Voici venu le jour que j’attendais le plus dans ce voyage. C’est d’ailleurs la raison d’être de ce voyage à Porto: non pas Porto, mais le Douro, et surtout sa ligne de chemin de fer, la ligne du Douro. Considérée comme l’une des plus belles d’Europe, elle ne va pas faire mentir sa réputation! Heureux hasard, un épisode de Des Trains pas comme les Autres était paru quelques semaines plus tôt, de quoi aiguiser l’appétit. Ce train est le plus beau et le meilleur que j’ai pu prendre, une trace indélébile reste dès lors que vous le prenez et qu’il n’est pas considéré comme un simple moyen de transport.
Je voulais absolument passer une journée dans le train. Or la ligne ne fait que 4 à 5 heures de long. La solution que j’ai trouvée est de m’arrêter dans plusieurs villages et de faire la ligne en deux jours. C’est ainsi qu’au départ de Porto Sao Bento, je m’arrête à Pinhao au bout de trois heures, puis je reprends le train en fin d’après-midi pour Tua, où une nuit loin de tout m’attend. Le lendemain, ce sera le trajet Tua-Pocinho, puis Pocinho-Porto.
Le premier train de la journée part à 9h de Porto Sao Bento. Afin d’éviter la foule du week-end, j’avais calé l’itinéraire pour qu’il se fasse un lundi et un mardi. A Porto Sao Bento, il faut ABSOLUMENT monter à droite dans le sens de la marche; ceux qui se mettront à gauche ne verront rien du Douro puisqu’il sera toujours à droite!
Comble de chance, j’ai ce jour-là le droit aux wagons du musée du train: c’est la promesse d’heures de secousses ferroviaires. Au-delà des secousses, voyager dans ces wagons vous plonge dans un autre univers et vous fait tout oublier sauf le paysage et l’expérience.
Au départ de Sao Bento, comme la veille, le Douro de Porto est visible quelques secondes après le tunnel de la gare. Je me suis cette fois assis dos à la marche pour voir le pont Louis I.
La première heure de trajet est reposante et agréable mais n’offre pas de paysages notables: on traverse tranquillement, peut-être à 50-60 km/h, la campagne portugaise, entre villes et campagne. Au bout d’une grosse heure, on atteint les bords du Douro, mais ce ne sont pas les plus jolis.

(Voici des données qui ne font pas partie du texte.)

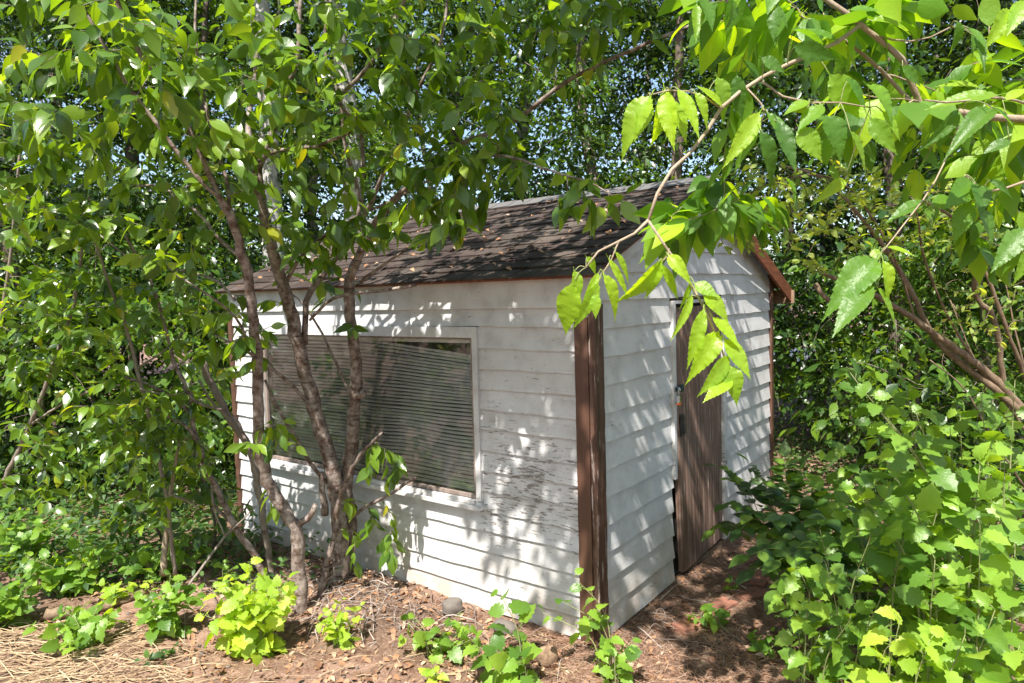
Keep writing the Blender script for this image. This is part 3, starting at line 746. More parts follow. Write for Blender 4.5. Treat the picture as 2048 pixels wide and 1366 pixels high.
# dead or half-dead poles leaning beside it
def pole_thing(name, label, cat, limbs, mat, seed, att=None, leaf=None, group=None, **kw):
    K = Skel(seed)
    for pts, w_ in limbs: K.limb(L(pts, w_), name='stem', sides=8)
    if att is not None: K.grow(att(K.rng), rmax=.004, sag=.12, wander=.06, maxlen=.9)
    r_ = root_at(name, None, label, cat, group); K.wood('twigs', mat, r_)
    if leaf: K.leafy('foliage', leaf[0], r_, leaf[1], leaf[2], leaf[3], **kw)
    return r_
pole_thing('sapling', 'leaning dark sapling with leafy twigs, left of the window tree', 'sapling',
    [([(533, 1160, 4.1), (505, 1105, 4.08), (475, 1060, 4.05), (432, 975, 4.0), (402, 905, 3.95), (386, 850, 3.9), (381, 795, 3.85), (362, 755, 3.8), (345, 715, 3.8), (330, 650, 3.75), (300, 560, 3.7), (250, 470, 3.6)], (15, 5)),
     ([(384, 830, 3.88), (340, 790, 3.85), (270, 760, 3.8), (200, 740, 3.75)], (9, 4)),
     ([(400, 900, 3.95), (380, 860, 3.85), (330, 830, 3.75), (290, 800, 3.7)], (8, 4)),
     ([(470, 1050, 4.05), (428, 1010, 4.1), (424, 960, 4.1)], (8, 3))],
    M['bark_cherry'], 31, lambda r: np.vstack([PE(r, 250, 720, 3.7, 240, 140, .45, 60), PE(r, 330, 900, 3.8, 130, 70, .35, 26), PE(r, 150, 620, 3.6, 170, 100, .4, 50), PE(r, 400, 640, 3.6, 70, 80, .3, 14)]),
    (M['leaf_cherry'], [LEAF_OV, LEAF_OV2], .078, 40), start=.2, maxn=15, droop=.45)
pole_thing('dead_tree', 'bare pale grey dead stem sawn off at top, left of the window', 'dead stem',
    [([(548, 1180, 4.3), (520, 1000, 4.25), (500, 900, 4.2), (465, 845, 4.15), (438, 795, 4.1), (415, 750, 4.08), (401, 718, 4.05)], (14, 16)), ([(498, 896, 4.2), (455, 835, 4.1), (420, 800, 4.0), (398, 760, 3.95)], (7, 4))], M['bark_grey'], 32,
    lambda r: PE(r, 450, 800, 4.0, 40, 40, .1, 5))
pole_thing('sapling', 'thin straight tan sapling with a few pale leaves over the ground cover', 'sapling',
    [([(326, 1150, 4.0), (332, 1070, 4.0), (338, 1000, 3.98), (350, 930, 3.95), (360, 880, 3.9)], (14, 5)), ([(336, 1030, 4.0), (310, 1010, 3.9), (280, 1025, 3.85)], (5, 3)), ([(340, 990, 3.98), (370, 1000, 3.9), (395, 1015, 3.85)], (5, 3))],
    M['twig_pale'], 33, lambda r: np.vstack([PE(r, 340, 1000, 3.9, 70, 60, .2, 14), PE(r, 380, 900, 3.9, 60, 40, .2, 8)]), (M['leaf_cherry'], [LEAF_OV, LEAF_OV2], .085, 26), start=.3, maxn=9, droop=.5)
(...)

Ce n’est qu’à partir de Peso de Regua, vers la deuxième heure, que les paysages réputés du Douro apparaissent. Il y a en réalité un moyen très simple de savoir si l’on est à Peso de Regua: le viaduc autoroutier ne peut pas ne pas être vu, il marque en quelque sorte la limite avec le Douro réputé. Je profite d’avoir les vieux wagons avec les fenêtres rabattables pour les ouvrir et mettre la tête dehors tout le reste du trajet. C’est une expérience unique que de pouvoir voyager en train la tête dehors, devant de pareils paysages.
Le train arrive à Pinhao au bout de 3 heures, tout le monde (ou presque) descend ici: les tours operators vendent des journées train-quinta-train sans grand intérêt sur lesquelles tout le monde se ruent; ce n’est pas ce que je cherche. Je descends quand même pour faire un tour de la ville; j’ai quatre heures avant que le dernier train de la journée passe pour m’emmener à Tua.
Justement, à 16 heures passe le dernier train de la journée. Les wagons sont un petit peu plus récents, mais toujours avec des banquettes de cuir. Ce quart d’heure de trajet est mémorable (je ne me doute pas encore que j’aurais 3 heures identiques le lendemain); la tête dehors, le ciel s’est dégagé, tout est bleu, les vignes et les montagnes sont désertes, les quintas (caves à Porto) s’enchaînent de chaque côté du train. Juste avant la gare, un pont passe le rio Tua qui sort à peine du barrage de Foz Tua, impressionnant par sa taille et sa proximité.
A l’arrivée à Tua, pas un chat dans les rues ou la gare; je suis le seul à descendre (nous étions 3 dans le train). Le village est comme mort. Ma chambre d’hôte est la seule ouverte; il n’y a qu’un restaurant pour manger le soir. Tua est vraiment isolée, oubliée des touristes; il y a ici une vraie authenticité, et les locaux me le prouveront le lendemain.